[Start Information shown]

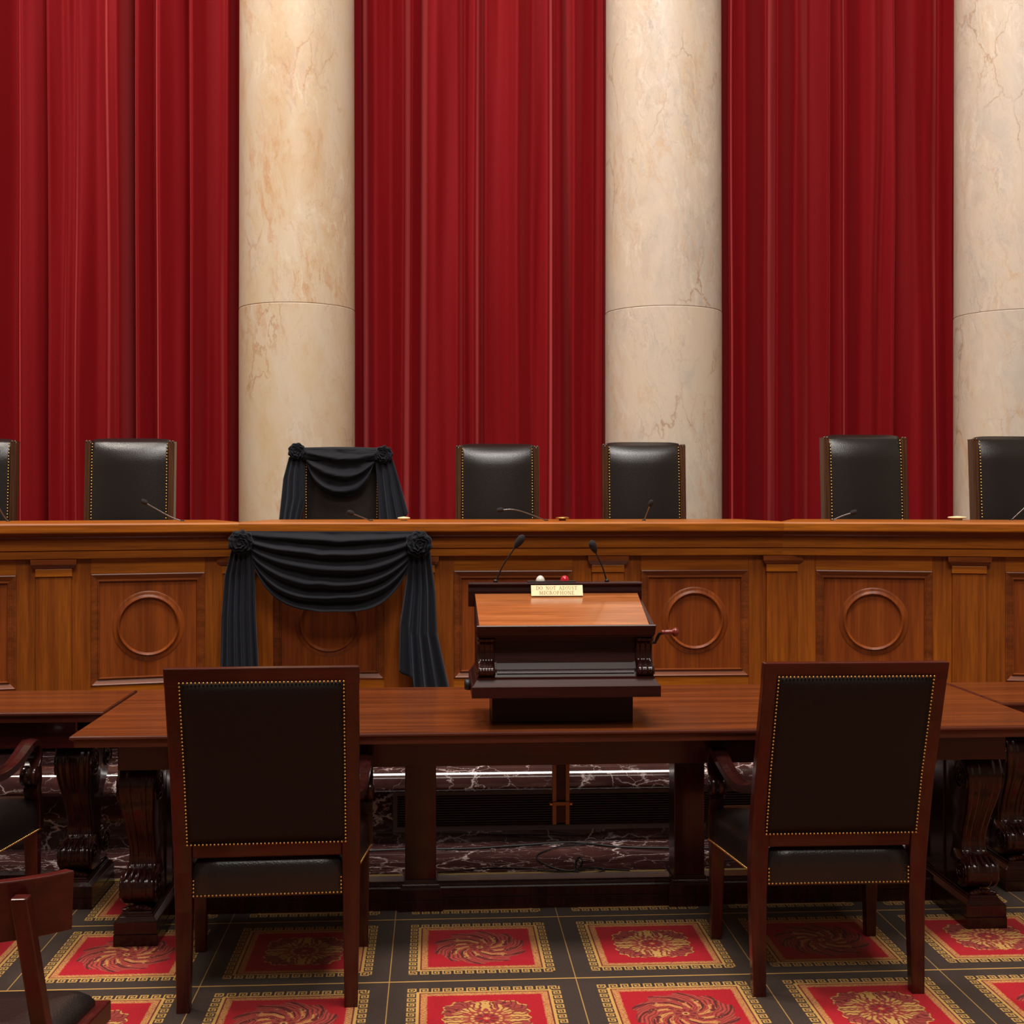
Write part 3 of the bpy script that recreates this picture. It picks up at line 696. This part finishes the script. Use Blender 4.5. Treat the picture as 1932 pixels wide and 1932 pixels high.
# ------------------------------------------------------------------ low-backed chair in the lower left corner
LC = empty('low_back_chair', (-.975, 2.62, 0), R(0)); tag(LC, 'low curved-back wooden chair with black seat in the lower left corner', 'chair')
rows = []
for i in range(21):
    a = R(-58+116*i/20); rr = .28
    x, y = rr*math.sin(a), -.02-rr*.62*math.cos(a)+.06
    nx_, ny_ = math.sin(a), -math.cos(a)
    rows.append([(x, y, .695), (x+nx_*.026, y+ny_*.026, .695), (x+nx_*.032, y+ny_*.032, .812), (x+nx_*.006, y+ny_*.006, .812)])
mb = MB().grid(rows, False, True); mb.add(rows[0], [(0, 1, 2, 3)]); mb.add(rows[-1], [(3, 2, 1, 0)])
mb.build('top_rail', M['chairx'], LC, bevel=.003)
for s in (-1, 1):
    q = lambda x, y, z: [(s*x-.016, y-.018, z), (s*x+.016, y-.018, z), (s*x+.016, y+.018, z), (s*x-.016, y+.018, z)]
    m_ = MB(); m_.hexa(q(.205, -.03, .40), q(.19, -.158, .79)); m_.build('back_post', M['chair'], LC, bevel=.004)
    m_ = MB(); m_.hexa(q(.20, -.10, 0), q(.205, -.03, .40)); m_.build('leg', M['chair'], LC, bevel=.003)
    m_ = MB(); m_.hexa(q(.222, .20, 0), q(.236, .20, .40)); m_.build('leg', M['chair'], LC, bevel=.003)
m_ = MB(); m_.hexa([(-.22, -.09, .395), (.22, -.09, .395), (.262, .232, .395), (-.262, .232, .395)], [(-.22, -.09, .44), (.22, -.09, .44), (.262, .232, .44), (-.262, .232, .44)])
m_.build('seat_frame', M['chair'], LC, bevel=.004)
rows = []
for ins, z in ((0, .44), (0, .45), (.01, .466), (.035, .478), (.09, .484)):
    hr, hf = .2-ins, .235-ins
    P4 = [(-hr, -.075+ins), (hr, -.075+ins), (hf, .20-ins), (hf-.03, .225-ins), (-hf+.03, .225-ins), (-hf, .20-ins)]
    ring = []
    for k in range(6):
        a, c = Vector(P4[k]), Vector(P4[(k+1) % 6])
        ring += [(p.x, p.y, z) for p in [a+(c-a)*j/5 for j in range(5)]]
    rows.append(ring)
mb = MB().grid(rows, True, True); mb.add(rows[-1], [tuple(range(30))], True); mb.build('seat_cushion', M['leather'], LC)

# ------------------------------------------------------------------ lectern
LX = .443
LE = empty('lectern', (LX, 4.28, .76)); tag(LE, 'dark mahogany lectern with sloping top and side crank, standing on the central table', 'lectern')
Z0 = .76
zl = lambda z: z-Z0
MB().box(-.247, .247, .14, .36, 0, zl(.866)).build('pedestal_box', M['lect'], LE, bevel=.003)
def ringbox(mb, prof):
    """stack of (half width, front y, back y, z)"""
    rows = [[(-a, f, z), (a, f, z), (a, b_, z), (-a, b_, z)] for a, f, b_, z in prof]
    mb.grid(rows, False, True); mb.add(rows[0], [(3, 2, 1, 0)]); mb.add(rows[-1], [(0, 1, 2, 3)]); return mb
ringbox(MB(), [(.321, 0, .42, zl(.867)), (.321, 0, .42, zl(.904)), (.319, .002, .418, zl(.907)), (.316, .004, .415, zl(.908)), (.308, .012, .41, zl(.921)), (.306, .015, .408, zl(.925)), (.303, .018, .404, zl(.926)), (.303, .018, .404, zl(.934))]).build('base_moulding', M['lect'], LE, bevel=.0012)
# coved body
cove = [(.03, .934), (.036, .945), (.048, .958), (.062, .98), (.070, 1.01), (.072, 1.05), (.070, 1.075)]
prof = [(y, zl(z)) for y, z in cove]+[(.39, zl(1.12)), (.39, zl(.934))]
MB().prism_x(prof, -.27, .27).build('body', M['lect'], LE)
MB().prism_x([(y-.006+.006*0, zl(z)) for y, z in cove[1:4]]+[(.07, zl(.98)), (.07, zl(.945))], -.235, .235).build('raised_panel', M['lect'], LE, bevel=.002)
for s in (-1, 1):
    x0, x1 = sorted((s*.300, s*.243)); mb = MB()
    sc_ = smooth_path([(.024, .936, 0), (.012, .944, 0), (.008, .956, 0), (.016, .968, 0), (.034, .976, 0), (.052, .99, 0), (.056, 1.02, 0), (.05, 1.045, 0), (.034, 1.052, 0), (.03, 1.062, 0), (.04, 1.074, 0)], 4)
    rows = []
    for i, p in enumerate(sc_):
        row = [(x0, .38, zl(p.y))]
        for k in range(13):
            u = -1+2*k/12; row.append((x0+(x1-x0)*(u+1)/2, p.x-.004*abs(math.cos(math.pi*1.5*u)), zl(p.y)))
        row.append((x1, .38, zl(p.y))); rows.append(row)
    mb.grid(rows); mb.add(rows[0], [tuple(range(15))]); mb.add(rows[-1], [tuple(range(15))])
    for zc_, yc_, rr in ((.952, .022, .013), (1.062, .042, .010)):
        mb.lathe([(0, -.002), (rr*.8, -.002), (rr, .004), (rr*.85, .012), (rr*1.1, .018), (rr*1.15, .029), (rr*1.1, .040), (rr*.85, .046), (rr, .053), (rr*.8, .059), (0, .059)], (x0, yc_, zl(zc_)), 20, 'x', cap=False)
    mb.build('console', M['carved'], LE)
    # side frame
    m_ = MB().prism_x([(.02, zl(1.076)), (.37, zl(1.076)), (.37, zl(1.19)), (.02, zl(1.108))], *sorted((s*.302, s*.288)))
    m_.build('side_board', M['lect'], LE, bevel=.001)
# front moulding under the slope
ringbox(MB(), [(.300, .022, .3, zl(1.069)), (.301, .02, .3, zl(1.074)), (.303, .014, .3, zl(1.076)), (.303, .012, .3, zl(1.082)), (.304, .004, .1, zl(1.098)), (.305, .002, .1, zl(1.108)), (.304, .005, .1, zl(1.111))]).build('front_moulding', M['lect'], LE, bevel=.001)
sl_ = MB(); q = lambda z_: [(-.296, .006, zl(1.108)+z_), (.282, .006, zl(1.108)+z_), (.288, .30, zl(1.194)+z_), (-.302, .30, zl(1.194)+z_)]
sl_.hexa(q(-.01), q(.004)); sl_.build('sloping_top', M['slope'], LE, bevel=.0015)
led = [(.30, 1.150), (.296, 1.186), (.296, 1.205), (.30, 1.222), (.288, 1.230), (.290, 1.236), (.355, 1.236), (.36, 1.228), (.34, 1.21), (.34, 1.15)]
MB().prism_x([(y, zl(z)) for y, z in led], -.325, .303).build('rear_ledge', M['lect'], LE, bevel=.0012)
# crank
c0 = at(1236, 1212, 4.45)-Vector((LX, 4.28, .76)); c1 = at(1244, 1196, 4.43)-Vector((LX, 4.28, .76)); c2 = at(1252, 1193, 4.42)-Vector((LX, 4.28, .76))
ck = MB().tube([c0-Vector((.03, 0, 0)), c0, (c0+c1)/2, c1, c2], .006, 10).build('crank', M['plastic'], LE)
hd = at(1249, 1193, 4.42)-Vector((LX, 4.28, .76))
MB().lathe([(0, 0), (.006, 0), (.008, .003), (.0085, .008), (.007, .012), (.009, .02), (.0095, .032), (.0085, .038), (.014, .043), (.017, .049), (.016, .055), (.011, .060), (.004, .062), (0, .062)], tuple(hd-Vector((.003, 0, 0))), 20, 'x', cap=False).build('handle', M['knobw'], ck)
c0 = at(888, 1288, 4.55)-Vector((LX, 4.28, .76))
MB().lathe([(0, -.02), (.016, -.02), (.02, -.012), (.02, .004), (0, .004)], (c0.x-.004, .20, .125), 16, 'x', cap=False).build('side_knob', M['plastic'], LE)
# lift column under the table
x = 0.0
lc = MB().box(x-.03, x+.03, .33, .36, -.40, -.146).build('lift_column', M['lect'], T1)
lc.location = (LX+.012, 4.28, .76)
for s in (-1, 1): MB().box(x+s*.024-.007, x+s*.024+.007, .322, .332, -.405, -.15).build('rail', M['tape'], lc, bevel=.001)
MB().box(x-.03, x+.03, .316, .324, -.335, -.322).build('cross_bar', M['tape'], lc, bevel=.001)
for s in (-1, 1): MB().lathe([(0, -.006), (.006, -.006), (.007, 0), (.006, .006), (0, .006)], (x+s*.036, .32, -.329), 12, 'x', cap=False).build('bolt', M['brass'], lc)
MB().box(x-.05, x+.045, .30, .38, -.163, -.146).box(x+.02, x+.036, .31, .36, -.185, -.16).build('mounting_plate', M['plastic'], lc, bevel=.002)

# brass-cream plate with lettering
L_ = {  # stroke letters on a 0..w x 0..1 box: (thick?, polyline)
 'D': (.72, [(1, [(.14, 0), (.14, 1)]), (0, [(.14, 1), (.4, .98), (.62, .8), (.66, .5), (.62, .2), (.4, .02), (.14, 0)]), (1, [(.63, .3), (.66, .5), (.63, .7)]), (0, [(.02, 1), (.2, 1)]), (0, [(.02, 0), (.2, 0)])]),
 'O': (.76, [(1, [(.1, .3), (.08, .5), (.1, .7)]), (0, [(.38, 0), (.18, .12), (.08, .35), (.08, .65), (.18, .88), (.38, 1), (.58, .88), (.68, .65), (.68, .35), (.58, .12), (.38, 0)]), (1, [(.67, .3), (.69, .5), (.67, .7)])]),
 'N': (.76, [(0, [(.12, 0), (.12, 1)]), (1, [(.12, 1), (.62, 0)]), (0, [(.62, 0), (.62, 1)]), (0, [(.02, 0), (.24, 0)]), (0, [(.5, 1), (.74, 1)]), (0, [(.0, 1), (.14, 1)])]),
 'T': (.66, [(1, [(.32, 0), (.32, 1)]), (0, [(.03, .8), (.05, 1), (.59, 1), (.61, .8)]), (0, [(.2, 0), (.44, 0)])]),
 'A': (.74, [(0, [(.08, 0), (.35, 1)]), (1, [(.35, 1), (.62, 0)]), (0, [(.18, .36), (.5, .36)]), (0, [(0, 0), (.2, 0)]), (0, [(.5, 0), (.74, 0)])]),
 'J': (.42, [(1, [(.26, 1), (.26, .1)]), (0, [(.26, .12), (.2, -.08), (.04, -.12)]), (0, [(.12, 1), (.38, 1)])]),
 'U': (.74, [(1, [(.14, 1), (.14, .3)]), (0, [(.14, .3), (.2, .08), (.38, 0), (.54, .08), (.6, .3), (.6, 1)]), (0, [(.02, 1), (.28, 1)]), (0, [(.5, 1), (.7, 1)])]),
 'S': (.56, [(0, [(.44, .78), (.42, .93), (.26, 1), (.1, .9), (.08, .74), (.2, .6)]), (1, [(.16, .64), (.38, .4)]), (0, [(.38, .4), (.46, .26), (.42, .08), (.26, 0), (.1, .06), (.06, .26)])]),
 'M': (.92, [(0, [(.12, 0), (.14, 1)]), (1, [(.14, 1), (.44, .05)]), (0, [(.44, .05), (.72, 1)]), (1, [(.72, 1), (.76, 0)]), (0, [(.02, 0), (.22, 0)]), (0, [(.64, 0), (.88, 0)])]),
 'I': (.36, [(1, [(.17, 0), (.17, 1)]), (0, [(.05, 1), (.29, 1)]), (0, [(.05, 0), (.29, 0)])]),
 'C': (.7, [(0, [(.62, .74), (.58, .92), (.38, 1), (.18, .88), (.08, .65), (.08, .35), (.18, .12), (.38, 0), (.56, .06), (.64, .22)]), (1, [(.1, .3), (.08, .5), (.1, .7)])]),
 'R': (.7, [(1, [(.14, 0), (.14, 1)]), (0, [(.14, 1), (.4, .98), (.5, .78), (.4, .55), (.14, .5)]), (1, [(.34, .5), (.62, 0)]), (0, [(.02, 0), (.26, 0)]), (0, [(.02, 1), (.2, 1)]), (0, [(.56, 0), (.7, 0)])]),
 'P': (.62, [(1, [(.14, 0), (.14, 1)]), (0, [(.14, 1), (.4, .98), (.52, .76), (.4, .5), (.14, .46)]), (0, [(.02, 0), (.26, 0)]), (0, [(.02, 1), (.2, 1)])]),
 'H': (.78, [(1, [(.14, 0), (.14, 1)]), (1, [(.62, 0), (.62, 1)]), (0, [(.14, .5), (.62, .5)])]+[(0, [(a, b_), (a+.22, b_)]) for a in (.03, .51) for b_ in (0, 1)]),
 'E': (.62, [(1, [(.14, 0), (.14, 1)]), (0, [(.02, 1), (.5, 1), (.52, .8)]), (0, [(.14, .52), (.4, .52)]), (0, [(.02, 0), (.52, 0), (.56, .22)])]),
 ' ': (.55, [])}
def lettering(mb, text, cx, z0, h, wtot):
    tot = sum(L_[c][0]+.1 for c in text); sx = wtot/tot; x = cx-wtot/2
    for c in text:
        wd, strokes = L_[c]
        for k, line in strokes:
            t = (.075 if k else .04)*h
            for (ax, az), (bx, bz) in zip(line, line[1:]):
                a = Vector((x+ax*sx, z0+az*h)); b_ = Vector((x+bx*sx, z0+bz*h)); d = (b_-a)
                if d.length < 1e-6: continue
                d.normalize(); n_ = Vector((-d.y, d.x))*t; a2, b2 = a-d*t*.5, b_+d*t*.5
                mb.add([(a2.x+n_.x, -.0015, a2.y+n_.y), (a2.x-n_.x, -.0015, a2.y-n_.y), (b2.x-n_.x, -.0015, b2.y-n_.y), (b2.x+n_.x, -.0015, b2.y+n_.y)], [(0, 1, 2, 3)])
        x += (wd+.1)*sx
pc0 = at(1050, 1125, 4.565)
SG = empty('notice_plate', (pc0.x, 4.540, 1.1905)); SG.rotation_euler = (R(-26), 0, 0)
tag(SG, 'small cream notice plate reading DO NOT ADJUST MICROPHONE at the head of the lectern slope', 'sign')
MB().box(-.093, .093, -.0012, .0012, 0, .041).build('plate', M['cream'], SG, bevel=.0004)
lt = MB(); lettering(lt, 'DO NOT ADJUST', .0, .0235, .0130, .150); lettering(lt, 'MICROPHONE', 0, .0050, .0130, .128)
lt.build('lettering', M['gilt'], SG)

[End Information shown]

→ Work required:
Return each line of the listing that holds the string "slope".

→ Complete output:
# front moulding under the slope
sl_.hexa(q(-.01), q(.004)); sl_.build('sloping_top', M['slope'], LE, bevel=.0015)
tag(SG, 'small cream notice plate reading DO NOT ADJUST MICROPHONE at the head of the lectern slope', 'sign')